Structural Alignment in Link Prediction
Jeffrey Seathrún Sardina
TL;DR
The work questions the dominance of embedding-based KGEMs for link prediction and proposes a structure-first alternative grounded in triple-level graph structure. It formalizes the Structural Alignment Hypothesis and develops TWIG to simulate KGEM outputs from KG structure, while TWIG-I directly performs structure-based LP without embeddings. Empirical results show that structure can both predict KGEM hyperparameter preferences and enable competitive or superior LP performance, with demonstrated cross-KG and cross-domain transfer capabilities. The findings suggest structure as a viable, scalable basis for KG learning, with implications for KG construction, transfer learning, and future graph-foundation models. Overall, the thesis provides a cohesive framework and open-source tools for structure-driven KG learning and cross-graph LP, offering a principled alternative to embedding-centric approaches.
Abstract
While Knowledge Graphs (KGs) have become increasingly popular across various scientific disciplines for their ability to model and interlink huge quantities of data, essentially all real-world KGs are known to be incomplete. As such, with the growth of KG use has been a concurrent development of machine learning tools designed to predict missing information in KGs, which is referred to as the Link Prediction Task. The majority of state-of-the-art link predictors to date have followed an embedding-based paradigm.
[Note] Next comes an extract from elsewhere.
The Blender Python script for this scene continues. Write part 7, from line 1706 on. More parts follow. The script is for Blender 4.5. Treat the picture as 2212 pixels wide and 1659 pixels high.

In this paradigm, it is assumed that the information content of a KG is best represented by the (individual) vector representations of its nodes and edges, and that therefore node and edge embeddings are particularly well-suited to performing link prediction. This thesis proposes an alternative perspective on the field's approach to link prediction and KG data modelling. Specifically, this work re-analyses KGs and state-of-the-art link predictors from a graph-structure-first perspective that models the information content of a KG in terms of whole triples, rather than individual nodes and edges. Following a literature review and two core sets of experiments, this thesis concludes that a structure-first perspective on KGs and link prediction is both viable and useful for understanding KG learning and for enabling cross-KG transfer learning for the link prediction task. This observation is used to create and propose the Structural Alignment Hypothesis, which postulates that link prediction can be understood and modelled as a structural task. All code and data used for this thesis are open-sourced. This thesis was written bilingually, with the main document in English and an informal extended summary in Irish. An Irish-language translation dictionary of machine learning terms (the Foclóir Tráchtais) created for this work is open-sourced as well.